Deficit $2 trillion higher for this year and next because of crisis we inherited.
The economic crisis we’ve inherited raises the deficit by roughly $2 trillion (for this year and next year combined). The crisis raises the deficit by:
- Adding more than $600 billion of deficit spending ($300 billion a year) because a weak economy reduces revenue and increases spending on automatic stabilizers (like unemployment insurance)
- Requiring $650 billion or more to stabilize financial markets (including placeholder):
- $171 billion for stock purchases in Fannie Mae and Freddie Mac
- $247 billion in federal costs for TARP
- $250 billion placeholder in case additional actions are necessary
- Creating the need for the $787 billion Recovery Act to jumpstart the economy
Deficit would be another $2 trillion higher over the next 10 years without our policies – and we wouldn’t have cleaner energy, better education, or more efficient health care
The deficit reduction comes from:
- Responsibly redeploying our military forces engaged in overseas contingency operations, as well as reforms that would allow us to get more for the money spent on defending the nation
- Returning fairness to the tax system by closing tax loopholes, eliminating subsidies for special interests, and returning to the pre-2001 tax rates for high-income families making more than $250,000 per year (over next ten years, these revenue enhancements would reduce deficits by roughly $1 trillion)

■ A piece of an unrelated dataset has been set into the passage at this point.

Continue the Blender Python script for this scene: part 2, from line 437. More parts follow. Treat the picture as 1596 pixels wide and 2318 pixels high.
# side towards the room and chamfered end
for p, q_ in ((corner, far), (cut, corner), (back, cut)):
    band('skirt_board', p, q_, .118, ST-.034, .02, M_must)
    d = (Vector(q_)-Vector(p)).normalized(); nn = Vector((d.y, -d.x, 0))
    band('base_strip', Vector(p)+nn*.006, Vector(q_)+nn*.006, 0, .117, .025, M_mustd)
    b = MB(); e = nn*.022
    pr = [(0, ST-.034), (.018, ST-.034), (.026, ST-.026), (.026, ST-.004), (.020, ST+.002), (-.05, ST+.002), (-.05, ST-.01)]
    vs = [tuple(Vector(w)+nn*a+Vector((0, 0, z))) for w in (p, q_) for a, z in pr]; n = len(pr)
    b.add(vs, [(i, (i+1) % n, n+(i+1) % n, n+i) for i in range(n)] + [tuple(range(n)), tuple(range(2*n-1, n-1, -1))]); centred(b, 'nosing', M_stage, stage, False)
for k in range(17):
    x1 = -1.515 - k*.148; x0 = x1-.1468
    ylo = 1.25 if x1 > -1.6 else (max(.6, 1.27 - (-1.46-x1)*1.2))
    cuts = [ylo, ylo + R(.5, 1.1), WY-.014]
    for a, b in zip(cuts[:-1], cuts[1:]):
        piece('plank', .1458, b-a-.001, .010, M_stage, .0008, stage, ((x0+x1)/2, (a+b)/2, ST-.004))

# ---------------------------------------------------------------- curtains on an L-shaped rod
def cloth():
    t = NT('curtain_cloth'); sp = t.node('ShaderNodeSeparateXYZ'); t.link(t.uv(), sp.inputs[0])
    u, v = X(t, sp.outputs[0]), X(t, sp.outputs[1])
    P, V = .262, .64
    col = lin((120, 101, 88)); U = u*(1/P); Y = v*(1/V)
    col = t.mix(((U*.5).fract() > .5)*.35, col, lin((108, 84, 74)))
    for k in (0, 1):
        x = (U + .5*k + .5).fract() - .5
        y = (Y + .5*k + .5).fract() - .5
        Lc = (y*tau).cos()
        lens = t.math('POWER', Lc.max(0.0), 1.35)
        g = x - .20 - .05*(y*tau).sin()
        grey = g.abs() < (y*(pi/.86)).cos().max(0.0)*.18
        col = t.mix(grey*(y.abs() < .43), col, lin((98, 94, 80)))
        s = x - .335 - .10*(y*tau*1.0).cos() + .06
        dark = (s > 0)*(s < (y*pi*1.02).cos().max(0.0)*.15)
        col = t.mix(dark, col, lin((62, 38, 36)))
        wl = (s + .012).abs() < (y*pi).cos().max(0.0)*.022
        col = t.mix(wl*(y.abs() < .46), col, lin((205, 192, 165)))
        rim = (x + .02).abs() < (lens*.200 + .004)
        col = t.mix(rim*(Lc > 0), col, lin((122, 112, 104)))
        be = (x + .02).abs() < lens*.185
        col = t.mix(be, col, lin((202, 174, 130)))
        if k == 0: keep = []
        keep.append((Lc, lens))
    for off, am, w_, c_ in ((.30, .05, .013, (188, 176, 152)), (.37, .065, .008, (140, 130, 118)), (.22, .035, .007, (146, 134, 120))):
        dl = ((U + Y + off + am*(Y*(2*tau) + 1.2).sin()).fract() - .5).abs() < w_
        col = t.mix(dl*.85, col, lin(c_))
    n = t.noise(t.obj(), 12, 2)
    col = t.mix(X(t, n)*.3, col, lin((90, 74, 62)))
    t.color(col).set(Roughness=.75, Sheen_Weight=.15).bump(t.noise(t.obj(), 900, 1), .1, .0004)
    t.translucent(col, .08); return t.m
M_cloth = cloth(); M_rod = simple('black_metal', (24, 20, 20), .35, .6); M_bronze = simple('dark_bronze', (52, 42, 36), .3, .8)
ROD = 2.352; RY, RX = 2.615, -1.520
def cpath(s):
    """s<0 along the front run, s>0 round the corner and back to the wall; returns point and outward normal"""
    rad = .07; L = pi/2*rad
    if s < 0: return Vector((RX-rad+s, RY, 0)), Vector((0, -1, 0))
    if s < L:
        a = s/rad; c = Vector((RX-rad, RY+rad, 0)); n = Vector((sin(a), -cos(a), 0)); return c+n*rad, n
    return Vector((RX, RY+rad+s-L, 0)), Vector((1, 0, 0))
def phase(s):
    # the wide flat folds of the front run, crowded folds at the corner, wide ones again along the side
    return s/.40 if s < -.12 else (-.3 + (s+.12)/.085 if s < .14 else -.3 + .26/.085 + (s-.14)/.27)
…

- Making government more efficient – for example, by eliminating unwarranted subsidies to middlemen on educational loans and reducing erroneous payments (these two steps would reduce deficits by almost $100 billion over next ten years)
Over the long term, health care is the key to our fiscal future – and the Budget proposes a $634 billion reserve fund to begin the process of reducing costs and improving quality.
The budget is fiscally responsible and not "big spending"
The Budget represents a major break from recent practice because it pays for new initiatives (e.g., in health care and energy) rather than enacting expensive new programs (such as the prescription drug benefit) without paying for them.
Furthermore, when critics speak of "government spending," they often mean non-defense discretionary (NDD) spending—the annual appropriations outside defense.
- The average level of NDD spending between 1969 and 2008 was 3.8 percent of GDP.
- In contrast, the President’s Budget proposes a gradual reduction in NDD spending as a share of the economy. Such spending averages 3.6 percent of GDP from 2010 to 2019 and declines to 3.1 percent by the end of the budget window – the lowest since the data began in 1962.